There have been so many words assigned to various parts of the mind that one would be staggered if he merely catalogued all of these things. Take, for instance, the tremendous background and technology of psychoanalysis. Overpoweringly complicated material, most of it is merely descriptive; some of it, action terminology, such as the censor, the id, the ego, the alter-ego, and what not. Most of these things lined up, each one meaning a specific thing. But the practitioners who began to study this science did not have a good founding in the exact sciences—in other words, they didn’t have a model of the exact sciences. And in the humanities, they could be as careless as they liked with their words, because the humanities were not expected to be precise or exact—not a criticism of them—it just means that you could have a lesser command of the language.

When they got into the study of Freud, they got into this interesting thing—to one person an id was one thing and to another person it was something else. And alter-ego was this and it was that. The confusion of terms there, practically all by itself, became the totality of confusion of psychoanalysis.

Actually, psychoanalysis is as easy to understand, certainly, as Japanese. Japanese is a baby talk—very, very hard to read, very, very easy to talk. If you can imagine a language which tells you which is the subject, which is the verb, which is the object, every time it speaks, you can imagine this baby-talk kind of a language. One that doesn’t have various classes or conjugations of verbs. A very faint kind of a language. Nevertheless, it merely consists, in order to communicate with a Japanese, of knowing the meanings of certain words; and if you know the meanings of those words precisely, then when a Japanese comes up to you and says, “Do you want a cup of tea?”, you don’t immediately get up because you thought he said, “Wet Paint”. You have a communication possibility.

Well, similarly, with the language of psychoanalysis, the great difficulties inherent in understanding such a thing as psychoanalysis became much less difficult when one viewed psychoanalysis as a code system to relay certain meanings. It did not, then, become a problem of whether or not these phenomena existed or didn’t exist. It simply became a problem of words meaning a certain precise thing. And if they meant that thing to everybody, then everybody was talking psychoanalysis, and if it didn’t mean this thing to everybody, then people weren’t talking psychoanalysis. Who knows what they were talking? The next thing you know, they were talking Jungianism—the next thing you know, they were talking Adlerianism—and the amount of difference between these various items is minute, to say the least. But the language difficulties, then, made many practitioners in that field at odds with the theory, which they did not, at any rate, understand.

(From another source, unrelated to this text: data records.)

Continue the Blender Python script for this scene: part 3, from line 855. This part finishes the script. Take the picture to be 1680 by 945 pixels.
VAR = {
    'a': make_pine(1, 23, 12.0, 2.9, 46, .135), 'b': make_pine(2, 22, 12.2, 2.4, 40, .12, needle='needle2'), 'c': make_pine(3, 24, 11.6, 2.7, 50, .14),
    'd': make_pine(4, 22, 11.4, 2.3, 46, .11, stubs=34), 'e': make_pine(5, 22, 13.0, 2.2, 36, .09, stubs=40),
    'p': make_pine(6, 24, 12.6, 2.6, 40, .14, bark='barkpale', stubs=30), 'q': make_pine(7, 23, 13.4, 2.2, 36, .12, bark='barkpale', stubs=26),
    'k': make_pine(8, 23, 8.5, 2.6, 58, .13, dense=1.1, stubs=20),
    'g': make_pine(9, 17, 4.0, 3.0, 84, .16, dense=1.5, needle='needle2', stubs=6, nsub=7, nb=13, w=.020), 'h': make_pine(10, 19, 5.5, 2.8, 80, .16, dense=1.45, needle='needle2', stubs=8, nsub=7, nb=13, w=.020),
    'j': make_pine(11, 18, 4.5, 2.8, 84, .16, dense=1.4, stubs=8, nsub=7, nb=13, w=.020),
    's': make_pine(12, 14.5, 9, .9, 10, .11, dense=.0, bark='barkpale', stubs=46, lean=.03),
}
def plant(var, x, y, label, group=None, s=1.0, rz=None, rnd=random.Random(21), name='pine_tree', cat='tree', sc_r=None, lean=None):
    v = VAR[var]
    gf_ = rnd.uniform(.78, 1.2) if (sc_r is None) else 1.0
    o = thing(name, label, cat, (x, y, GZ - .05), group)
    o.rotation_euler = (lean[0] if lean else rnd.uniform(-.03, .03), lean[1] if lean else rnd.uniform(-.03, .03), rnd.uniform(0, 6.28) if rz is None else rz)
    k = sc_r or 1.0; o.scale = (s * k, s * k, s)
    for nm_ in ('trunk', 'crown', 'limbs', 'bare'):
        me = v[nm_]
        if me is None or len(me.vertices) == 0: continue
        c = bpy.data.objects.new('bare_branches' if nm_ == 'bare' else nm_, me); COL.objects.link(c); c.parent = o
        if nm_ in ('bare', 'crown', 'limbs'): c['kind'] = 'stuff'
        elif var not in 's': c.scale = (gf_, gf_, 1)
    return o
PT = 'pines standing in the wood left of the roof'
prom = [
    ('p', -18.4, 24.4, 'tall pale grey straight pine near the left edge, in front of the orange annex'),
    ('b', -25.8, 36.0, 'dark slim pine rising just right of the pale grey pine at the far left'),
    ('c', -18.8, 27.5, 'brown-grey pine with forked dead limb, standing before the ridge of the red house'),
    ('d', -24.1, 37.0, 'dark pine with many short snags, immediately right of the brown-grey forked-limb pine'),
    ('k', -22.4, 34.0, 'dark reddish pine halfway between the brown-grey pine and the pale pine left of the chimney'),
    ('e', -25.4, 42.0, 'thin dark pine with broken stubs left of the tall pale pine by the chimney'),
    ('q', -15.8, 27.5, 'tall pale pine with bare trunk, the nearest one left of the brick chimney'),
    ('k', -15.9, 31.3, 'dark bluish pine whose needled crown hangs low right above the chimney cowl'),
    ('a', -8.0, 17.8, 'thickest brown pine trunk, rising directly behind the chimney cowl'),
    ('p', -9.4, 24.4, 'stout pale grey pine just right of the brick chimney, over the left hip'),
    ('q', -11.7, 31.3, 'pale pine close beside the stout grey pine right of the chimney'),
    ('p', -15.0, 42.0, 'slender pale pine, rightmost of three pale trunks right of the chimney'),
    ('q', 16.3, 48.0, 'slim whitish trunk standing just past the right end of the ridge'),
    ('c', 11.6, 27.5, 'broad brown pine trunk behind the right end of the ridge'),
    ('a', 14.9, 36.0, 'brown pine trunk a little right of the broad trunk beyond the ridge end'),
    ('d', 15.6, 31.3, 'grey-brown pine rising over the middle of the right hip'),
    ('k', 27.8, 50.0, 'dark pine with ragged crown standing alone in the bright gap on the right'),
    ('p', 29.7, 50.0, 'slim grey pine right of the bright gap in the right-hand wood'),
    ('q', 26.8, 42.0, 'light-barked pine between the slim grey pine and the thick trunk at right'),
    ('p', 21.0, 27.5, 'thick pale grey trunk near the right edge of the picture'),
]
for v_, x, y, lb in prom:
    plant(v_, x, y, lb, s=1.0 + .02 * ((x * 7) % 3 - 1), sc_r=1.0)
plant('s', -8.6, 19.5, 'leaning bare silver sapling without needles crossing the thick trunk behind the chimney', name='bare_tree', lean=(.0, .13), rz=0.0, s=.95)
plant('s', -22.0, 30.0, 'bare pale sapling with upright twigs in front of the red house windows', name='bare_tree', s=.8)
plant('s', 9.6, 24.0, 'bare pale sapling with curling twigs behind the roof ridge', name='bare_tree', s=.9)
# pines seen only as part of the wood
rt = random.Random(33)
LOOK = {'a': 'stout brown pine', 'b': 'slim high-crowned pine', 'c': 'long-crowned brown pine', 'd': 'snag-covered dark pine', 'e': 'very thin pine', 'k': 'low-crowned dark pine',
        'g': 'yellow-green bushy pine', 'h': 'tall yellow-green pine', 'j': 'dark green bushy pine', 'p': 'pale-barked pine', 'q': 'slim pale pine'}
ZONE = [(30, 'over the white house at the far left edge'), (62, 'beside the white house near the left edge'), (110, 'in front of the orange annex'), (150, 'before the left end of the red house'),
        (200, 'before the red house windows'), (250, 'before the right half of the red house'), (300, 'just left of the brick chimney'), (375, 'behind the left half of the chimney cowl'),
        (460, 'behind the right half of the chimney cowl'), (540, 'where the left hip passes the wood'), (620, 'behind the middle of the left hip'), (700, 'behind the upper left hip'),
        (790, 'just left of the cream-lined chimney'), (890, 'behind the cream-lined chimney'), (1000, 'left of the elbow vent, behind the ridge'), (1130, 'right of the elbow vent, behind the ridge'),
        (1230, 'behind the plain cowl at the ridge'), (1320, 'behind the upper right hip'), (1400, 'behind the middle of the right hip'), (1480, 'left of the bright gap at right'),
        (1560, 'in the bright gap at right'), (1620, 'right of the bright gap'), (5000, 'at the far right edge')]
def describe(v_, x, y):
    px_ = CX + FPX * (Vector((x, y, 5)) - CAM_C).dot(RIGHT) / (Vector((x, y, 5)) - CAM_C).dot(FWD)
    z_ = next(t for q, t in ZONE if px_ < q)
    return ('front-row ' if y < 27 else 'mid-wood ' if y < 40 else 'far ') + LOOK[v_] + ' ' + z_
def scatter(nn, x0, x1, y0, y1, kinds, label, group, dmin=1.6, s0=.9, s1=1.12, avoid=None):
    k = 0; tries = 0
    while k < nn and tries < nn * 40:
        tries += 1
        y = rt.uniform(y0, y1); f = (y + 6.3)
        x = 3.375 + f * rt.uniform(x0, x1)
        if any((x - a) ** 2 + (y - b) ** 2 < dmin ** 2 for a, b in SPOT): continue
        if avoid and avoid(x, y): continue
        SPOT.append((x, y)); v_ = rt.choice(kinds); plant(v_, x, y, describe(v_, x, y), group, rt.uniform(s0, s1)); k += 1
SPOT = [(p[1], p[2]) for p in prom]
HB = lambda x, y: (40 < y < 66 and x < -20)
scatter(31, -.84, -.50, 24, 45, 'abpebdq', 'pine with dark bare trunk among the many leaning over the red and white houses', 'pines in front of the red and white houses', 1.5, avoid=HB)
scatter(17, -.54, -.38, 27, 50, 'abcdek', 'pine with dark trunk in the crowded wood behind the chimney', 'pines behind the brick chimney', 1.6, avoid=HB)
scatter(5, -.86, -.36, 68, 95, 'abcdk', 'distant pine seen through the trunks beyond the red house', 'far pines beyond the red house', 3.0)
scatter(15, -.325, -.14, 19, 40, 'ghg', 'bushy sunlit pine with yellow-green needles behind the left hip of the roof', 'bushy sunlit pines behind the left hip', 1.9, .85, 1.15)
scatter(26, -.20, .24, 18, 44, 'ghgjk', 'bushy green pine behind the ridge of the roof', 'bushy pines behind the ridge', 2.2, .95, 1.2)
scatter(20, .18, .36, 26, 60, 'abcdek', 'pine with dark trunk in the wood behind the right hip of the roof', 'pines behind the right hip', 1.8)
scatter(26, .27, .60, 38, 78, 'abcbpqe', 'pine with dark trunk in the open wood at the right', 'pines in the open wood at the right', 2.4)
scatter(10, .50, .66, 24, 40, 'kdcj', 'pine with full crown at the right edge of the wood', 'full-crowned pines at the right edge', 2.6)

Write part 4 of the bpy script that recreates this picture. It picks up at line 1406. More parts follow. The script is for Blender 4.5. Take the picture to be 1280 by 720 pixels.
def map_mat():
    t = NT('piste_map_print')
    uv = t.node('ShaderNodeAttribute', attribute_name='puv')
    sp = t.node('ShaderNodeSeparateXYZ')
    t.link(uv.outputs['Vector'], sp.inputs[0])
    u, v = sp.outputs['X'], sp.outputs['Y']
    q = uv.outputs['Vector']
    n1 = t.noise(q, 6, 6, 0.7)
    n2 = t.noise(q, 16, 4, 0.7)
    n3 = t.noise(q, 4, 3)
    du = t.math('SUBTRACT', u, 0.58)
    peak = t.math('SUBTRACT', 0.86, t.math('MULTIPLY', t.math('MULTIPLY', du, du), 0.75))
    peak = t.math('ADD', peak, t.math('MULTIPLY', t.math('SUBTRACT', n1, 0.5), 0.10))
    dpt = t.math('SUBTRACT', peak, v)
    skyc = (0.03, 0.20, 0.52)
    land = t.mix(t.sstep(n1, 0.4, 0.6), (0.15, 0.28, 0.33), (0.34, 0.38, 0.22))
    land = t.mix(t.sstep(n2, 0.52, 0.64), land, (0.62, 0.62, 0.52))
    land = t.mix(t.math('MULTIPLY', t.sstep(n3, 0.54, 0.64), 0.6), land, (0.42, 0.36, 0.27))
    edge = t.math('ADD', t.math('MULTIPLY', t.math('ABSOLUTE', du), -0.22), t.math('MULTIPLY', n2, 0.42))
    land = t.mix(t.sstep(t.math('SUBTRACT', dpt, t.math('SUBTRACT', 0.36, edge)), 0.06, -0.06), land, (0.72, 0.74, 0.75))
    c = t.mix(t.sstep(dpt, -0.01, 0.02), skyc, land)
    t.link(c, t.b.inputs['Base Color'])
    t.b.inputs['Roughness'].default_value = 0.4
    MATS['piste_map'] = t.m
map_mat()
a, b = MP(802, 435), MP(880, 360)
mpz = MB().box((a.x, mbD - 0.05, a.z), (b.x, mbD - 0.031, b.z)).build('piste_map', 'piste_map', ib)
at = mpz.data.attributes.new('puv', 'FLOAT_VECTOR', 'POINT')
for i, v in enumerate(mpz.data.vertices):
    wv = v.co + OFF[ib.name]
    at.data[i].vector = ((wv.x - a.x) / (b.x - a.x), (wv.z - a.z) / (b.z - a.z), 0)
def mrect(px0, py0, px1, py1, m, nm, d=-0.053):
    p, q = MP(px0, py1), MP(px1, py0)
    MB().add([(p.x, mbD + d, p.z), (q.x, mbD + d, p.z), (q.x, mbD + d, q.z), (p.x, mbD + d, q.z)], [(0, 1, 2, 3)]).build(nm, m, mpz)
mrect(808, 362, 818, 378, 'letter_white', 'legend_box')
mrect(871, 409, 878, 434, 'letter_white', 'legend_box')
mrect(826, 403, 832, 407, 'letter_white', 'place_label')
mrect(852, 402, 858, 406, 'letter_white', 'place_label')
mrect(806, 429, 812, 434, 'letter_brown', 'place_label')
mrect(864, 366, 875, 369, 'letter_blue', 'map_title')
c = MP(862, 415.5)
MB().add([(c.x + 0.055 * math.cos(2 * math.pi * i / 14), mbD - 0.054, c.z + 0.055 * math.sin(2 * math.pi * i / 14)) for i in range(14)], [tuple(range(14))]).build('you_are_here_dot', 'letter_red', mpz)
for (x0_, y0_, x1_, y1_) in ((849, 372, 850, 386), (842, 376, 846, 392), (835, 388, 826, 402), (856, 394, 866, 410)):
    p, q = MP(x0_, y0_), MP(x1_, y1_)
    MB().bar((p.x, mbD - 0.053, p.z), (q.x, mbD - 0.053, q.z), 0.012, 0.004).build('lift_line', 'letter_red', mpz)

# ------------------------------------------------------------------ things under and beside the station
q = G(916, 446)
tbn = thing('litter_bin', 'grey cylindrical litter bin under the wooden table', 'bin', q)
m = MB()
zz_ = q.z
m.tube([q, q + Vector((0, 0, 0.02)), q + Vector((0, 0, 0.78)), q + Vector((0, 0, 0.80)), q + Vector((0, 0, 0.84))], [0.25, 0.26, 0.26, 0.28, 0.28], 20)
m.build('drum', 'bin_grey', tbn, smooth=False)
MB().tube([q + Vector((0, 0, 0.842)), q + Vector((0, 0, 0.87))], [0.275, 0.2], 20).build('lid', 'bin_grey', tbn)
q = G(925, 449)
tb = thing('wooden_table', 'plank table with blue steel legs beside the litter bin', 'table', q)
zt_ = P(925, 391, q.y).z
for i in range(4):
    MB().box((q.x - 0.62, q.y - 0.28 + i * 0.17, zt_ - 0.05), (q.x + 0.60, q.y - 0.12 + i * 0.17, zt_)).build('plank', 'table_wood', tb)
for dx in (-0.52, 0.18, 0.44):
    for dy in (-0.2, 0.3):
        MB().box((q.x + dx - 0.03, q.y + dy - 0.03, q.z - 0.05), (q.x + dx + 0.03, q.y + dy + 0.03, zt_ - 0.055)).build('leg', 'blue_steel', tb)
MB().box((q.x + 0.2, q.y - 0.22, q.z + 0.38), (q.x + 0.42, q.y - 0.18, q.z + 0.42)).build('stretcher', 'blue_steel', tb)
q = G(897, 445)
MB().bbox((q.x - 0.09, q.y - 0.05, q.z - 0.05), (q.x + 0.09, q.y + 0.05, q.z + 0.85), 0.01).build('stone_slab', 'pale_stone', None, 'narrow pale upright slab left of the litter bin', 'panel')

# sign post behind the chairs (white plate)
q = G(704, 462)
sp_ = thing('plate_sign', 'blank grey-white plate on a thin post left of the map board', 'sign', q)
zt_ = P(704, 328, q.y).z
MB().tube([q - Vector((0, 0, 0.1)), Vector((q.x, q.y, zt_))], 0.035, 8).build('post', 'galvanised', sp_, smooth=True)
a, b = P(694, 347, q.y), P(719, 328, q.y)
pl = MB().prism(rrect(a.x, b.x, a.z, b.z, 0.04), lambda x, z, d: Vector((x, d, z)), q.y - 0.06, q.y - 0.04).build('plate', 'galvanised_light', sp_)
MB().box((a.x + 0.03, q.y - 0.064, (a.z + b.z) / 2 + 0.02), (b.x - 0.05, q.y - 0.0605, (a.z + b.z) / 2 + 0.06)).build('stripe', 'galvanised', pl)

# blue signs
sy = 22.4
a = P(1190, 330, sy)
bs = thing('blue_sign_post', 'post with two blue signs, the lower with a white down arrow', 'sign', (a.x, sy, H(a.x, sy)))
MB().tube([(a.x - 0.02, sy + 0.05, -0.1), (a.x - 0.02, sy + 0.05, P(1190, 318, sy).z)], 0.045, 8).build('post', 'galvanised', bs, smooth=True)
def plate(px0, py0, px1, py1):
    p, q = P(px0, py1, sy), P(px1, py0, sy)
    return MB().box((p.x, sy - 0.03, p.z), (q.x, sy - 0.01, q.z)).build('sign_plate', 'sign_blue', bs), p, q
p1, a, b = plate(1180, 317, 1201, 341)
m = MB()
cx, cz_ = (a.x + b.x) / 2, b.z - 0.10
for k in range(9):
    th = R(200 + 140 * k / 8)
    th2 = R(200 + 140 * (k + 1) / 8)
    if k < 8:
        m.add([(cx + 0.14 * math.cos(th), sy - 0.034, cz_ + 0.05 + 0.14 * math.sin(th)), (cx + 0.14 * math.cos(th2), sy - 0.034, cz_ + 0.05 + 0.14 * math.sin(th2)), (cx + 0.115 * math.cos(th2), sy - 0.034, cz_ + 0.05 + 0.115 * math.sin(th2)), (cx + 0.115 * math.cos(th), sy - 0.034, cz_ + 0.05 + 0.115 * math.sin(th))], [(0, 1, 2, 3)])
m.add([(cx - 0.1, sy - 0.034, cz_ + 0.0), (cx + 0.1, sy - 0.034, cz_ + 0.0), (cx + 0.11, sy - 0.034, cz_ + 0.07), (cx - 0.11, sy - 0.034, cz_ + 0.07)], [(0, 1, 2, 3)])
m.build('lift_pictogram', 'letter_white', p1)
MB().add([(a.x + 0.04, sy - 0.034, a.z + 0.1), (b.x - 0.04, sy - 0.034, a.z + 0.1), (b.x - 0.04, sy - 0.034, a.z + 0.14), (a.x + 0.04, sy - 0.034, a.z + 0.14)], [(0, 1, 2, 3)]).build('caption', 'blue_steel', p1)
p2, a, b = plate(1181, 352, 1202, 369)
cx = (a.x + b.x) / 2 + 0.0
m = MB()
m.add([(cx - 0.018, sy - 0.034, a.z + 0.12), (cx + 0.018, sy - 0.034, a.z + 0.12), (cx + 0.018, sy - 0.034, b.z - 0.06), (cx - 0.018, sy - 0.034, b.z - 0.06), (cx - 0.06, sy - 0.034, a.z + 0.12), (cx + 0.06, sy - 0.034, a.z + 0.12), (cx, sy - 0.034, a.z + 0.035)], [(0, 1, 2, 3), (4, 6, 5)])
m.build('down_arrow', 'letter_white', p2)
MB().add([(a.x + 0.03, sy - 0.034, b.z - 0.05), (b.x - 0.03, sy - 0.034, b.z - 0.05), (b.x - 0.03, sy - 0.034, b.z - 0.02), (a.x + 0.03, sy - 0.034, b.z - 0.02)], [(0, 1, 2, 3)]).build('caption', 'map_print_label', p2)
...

I remember one time learning Igoroti, an Eastern primitive language, in a single night. I sat up by kerosene lantern and took a list of words that had been made by an old missionary in the hills in Luzon—the Igorot had a very simple language. This missionary had phoneticized their language and he had made a list of their main words and their usage and grammar. And I remember sitting up under a mosquito net with the mosquitoes hungrily chomping their beaks just outside the net, and learning this language—three hundred words—just memorizing these words and what they meant. And the next day I started to get them in line and align them with people, and was speaking Igoroti in a very short time.